───── DATASET CONTENT

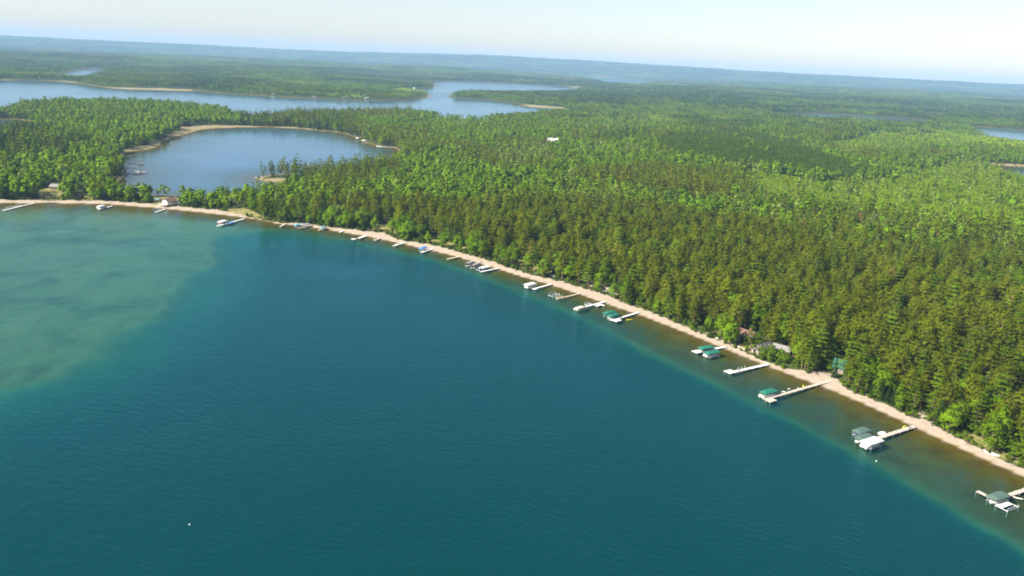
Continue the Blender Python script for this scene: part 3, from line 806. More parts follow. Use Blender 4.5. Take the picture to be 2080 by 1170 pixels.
# ---- where trees stand and of which kind
def jitter_grid(r0, r1, step, half=37.0, jit=.42):
    xs = np.arange(-r1 * math.sin(math.radians(half)), r1 * math.sin(math.radians(half)), step)
    ys = np.arange(60, r1, step)
    X, Y = np.meshgrid(xs, ys)
    X, Y = X.ravel(), Y.ravel()
    rr = np.hypot(X, Y)
    k = (rr > r0 - 2 * step) & (rr < r1 + 2 * step) & (np.abs(np.arctan2(X, Y)) < math.radians(half))
    X, Y = X[k], Y[k]
    X = X + rng.uniform(-jit, jit, len(X)) * step
    Y = Y + rng.uniform(-jit, jit, len(Y)) * step
    rr = np.hypot(X, Y)
    k = (rr >= r0) & (rr < r1)
    return X[k], Y[k]


W_ORDER = ['red', 'white', 'spruce', 'leafy', 'aspen', 'young', 'plantation']
ZW = {'pinefront': (.52, .17, .05, .22, .04, 0, 0), 'leafleft': (.05, .02, .04, .82, .07, 0, 0), 'pineleft': (.10, .15, .70, .05, 0, 0, 0),
      'pineleft2': (.10, .15, .70, .05, 0, 0, 0), 'pinespit': (.20, .15, .50, .12, .03, 0, 0), 'pinepoint': (.50, .25, .15, .10, 0, 0, 0),
      'plant1': (0, 0, .01, .01, 0, 0, .98), 'plant2': (0, 0, .01, 0, 0, 0, .99), 'plant3': (.05, 0, .25, .1, 0, 0, .60),
      'young': (.01, 0, .01, .03, .03, .92, 0), 'young2': (.0, 0, .01, .03, .03, .93, 0), 'young3': (0, 0, 0, .05, .05, .9, 0),
      'young4': (.02, 0, .02, .16, .15, .65, 0), 'pale': (.03, .02, .02, .13, .80, 0, 0), 'mixright': (.13, .06, .08, .64, .08, .01, 0),
      'olive': (.60, .05, .05, .25, .05, 0, 0)}
ZORDER = ['pinefront', 'leafleft', 'mixright', 'pineleft', 'pineleft2', 'pinespit', 'pinepoint', 'olive', 'plant1', 'plant2', 'plant3', 'young', 'young2', 'young3', 'young4', 'pale']


def species(x, y):
    n = len(x)
    W = np.zeros((n, 7))
    a = vnoise(x, y, 34, 11) * .25 + vnoise(x, y, 85, 12) * .45 + vnoise(x, y, 210, 13) * .3
    b = vnoise(x, y, 28, 16) * .25 + vnoise(x, y, 65, 14) * .45 + vnoise(x, y, 160, 15) * .3
    # mixed wood in stands
    W[:, 0] = .10 + 1.0 * sstep(.55, .66, a)
    W[:, 1] = .06 + .2 * sstep(.5, .65, a)
    W[:, 2] = .06 + .7 * sstep(.60, .70, b) * sstep(.45, .55, a)
    W[:, 3] = .60 + 1.8 * sstep(.54, .38, a)
    W[:, 4] = .08 + 1.2 * sstep(.42, .28, b)
    W[:, 5] = .02
    rr_ = np.hypot(x, y)
    wx = x + (8 + .035 * rr_) * (vnoise(x, y, 30, 40) * .6 + vnoise(x, y, 90, 42) * .4 - .5)
    wy = y + (12 + .028 * rr_) * (vnoise(x, y, 30, 41) * .6 + vnoise(x, y, 90, 43) * .4 - .5)
    for k in ZORDER:
        p = DATA['zones'][k]
        pa = np.asarray(p)
        bb = (wx > pa[:, 0].min()) & (wx < pa[:, 0].max()) & (wy > pa[:, 1].min()) & (wy < pa[:, 1].max())
        if not bb.any():
            continue
        ins = np.zeros(n, bool)
        ins[bb] = sdist(wx[bb], wy[bb], p) < 0
        W[ins] = np.asarray(ZW[k]) * (1 if k[:2] in ('pl', 'yo') or k in ('pineleft', 'pineleft2', 'pinespit') else (.12 + 4.0 * np.stack([a, a, b, 1 - a, 1 - b, a, a], 1)[ins] ** 2.2))
    W /= W.sum(1, keepdims=True)
    u = rng.random(n)[:, None]
    return (np.cumsum(W, 1) < u).sum(1).clip(0, 6)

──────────

§ **GIVEN PROBLEM**: Set the pictures aside and transcribe the data above exactly.

§ **SOLUTION**:
Continue the Blender Python script for this scene: part 3, from line 806. More parts follow. Use Blender 4.5. Take the picture to be 2080 by 1170 pixels.
# ---- where trees stand and of which kind
def jitter_grid(r0, r1, step, half=37.0, jit=.42):
    xs = np.arange(-r1 * math.sin(math.radians(half)), r1 * math.sin(math.radians(half)), step)
    ys = np.arange(60, r1, step)
    X, Y = np.meshgrid(xs, ys)
    X, Y = X.ravel(), Y.ravel()
    rr = np.hypot(X, Y)
    k = (rr > r0 - 2 * step) & (rr < r1 + 2 * step) & (np.abs(np.arctan2(X, Y)) < math.radians(half))
    X, Y = X[k], Y[k]
    X = X + rng.uniform(-jit, jit, len(X)) * step
    Y = Y + rng.uniform(-jit, jit, len(Y)) * step
    rr = np.hypot(X, Y)
    k = (rr >= r0) & (rr < r1)
    return X[k], Y[k]


W_ORDER = ['red', 'white', 'spruce', 'leafy', 'aspen', 'young', 'plantation']
ZW = {'pinefront': (.52, .17, .05, .22, .04, 0, 0), 'leafleft': (.05, .02, .04, .82, .07, 0, 0), 'pineleft': (.10, .15, .70, .05, 0, 0, 0),
      'pineleft2': (.10, .15, .70, .05, 0, 0, 0), 'pinespit': (.20, .15, .50, .12, .03, 0, 0), 'pinepoint': (.50, .25, .15, .10, 0, 0, 0),
      'plant1': (0, 0, .01, .01, 0, 0, .98), 'plant2': (0, 0, .01, 0, 0, 0, .99), 'plant3': (.05, 0, .25, .1, 0, 0, .60),
      'young': (.01, 0, .01, .03, .03, .92, 0), 'young2': (.0, 0, .01, .03, .03, .93, 0), 'young3': (0, 0, 0, .05, .05, .9, 0),
      'young4': (.02, 0, .02, .16, .15, .65, 0), 'pale': (.03, .02, .02, .13, .80, 0, 0), 'mixright': (.13, .06, .08, .64, .08, .01, 0),
      'olive': (.60, .05, .05, .25, .05, 0, 0)}
ZORDER = ['pinefront', 'leafleft', 'mixright', 'pineleft', 'pineleft2', 'pinespit', 'pinepoint', 'olive', 'plant1', 'plant2', 'plant3', 'young', 'young2', 'young3', 'young4', 'pale']


def species(x, y):
    n = len(x)
    W = np.zeros((n, 7))
    a = vnoise(x, y, 34, 11) * .25 + vnoise(x, y, 85, 12) * .45 + vnoise(x, y, 210, 13) * .3
    b = vnoise(x, y, 28, 16) * .25 + vnoise(x, y, 65, 14) * .45 + vnoise(x, y, 160, 15) * .3
    # mixed wood in stands
    W[:, 0] = .10 + 1.0 * sstep(.55, .66, a)
    W[:, 1] = .06 + .2 * sstep(.5, .65, a)
    W[:, 2] = .06 + .7 * sstep(.60, .70, b) * sstep(.45, .55, a)
    W[:, 3] = .60 + 1.8 * sstep(.54, .38, a)
    W[:, 4] = .08 + 1.2 * sstep(.42, .28, b)
    W[:, 5] = .02
    rr_ = np.hypot(x, y)
    wx = x + (8 + .035 * rr_) * (vnoise(x, y, 30, 40) * .6 + vnoise(x, y, 90, 42) * .4 - .5)
    wy = y + (12 + .028 * rr_) * (vnoise(x, y, 30, 41) * .6 + vnoise(x, y, 90, 43) * .4 - .5)
    for k in ZORDER:
        p = DATA['zones'][k]
        pa = np.asarray(p)
        bb = (wx > pa[:, 0].min()) & (wx < pa[:, 0].max()) & (wy > pa[:, 1].min()) & (wy < pa[:, 1].max())
        if not bb.any():
            continue
        ins = np.zeros(n, bool)
        ins[bb] = sdist(wx[bb], wy[bb], p) < 0
        W[ins] = np.asarray(ZW[k]) * (1 if k[:2] in ('pl', 'yo') or k in ('pineleft', 'pineleft2', 'pinespit') else (.12 + 4.0 * np.stack([a, a, b, 1 - a, 1 - b, a, a], 1)[ins] ** 2.2))
    W /= W.sum(1, keepdims=True)
    u = rng.random(n)[:, None]
    return (np.cumsum(W, 1) < u).sum(1).clip(0, 6)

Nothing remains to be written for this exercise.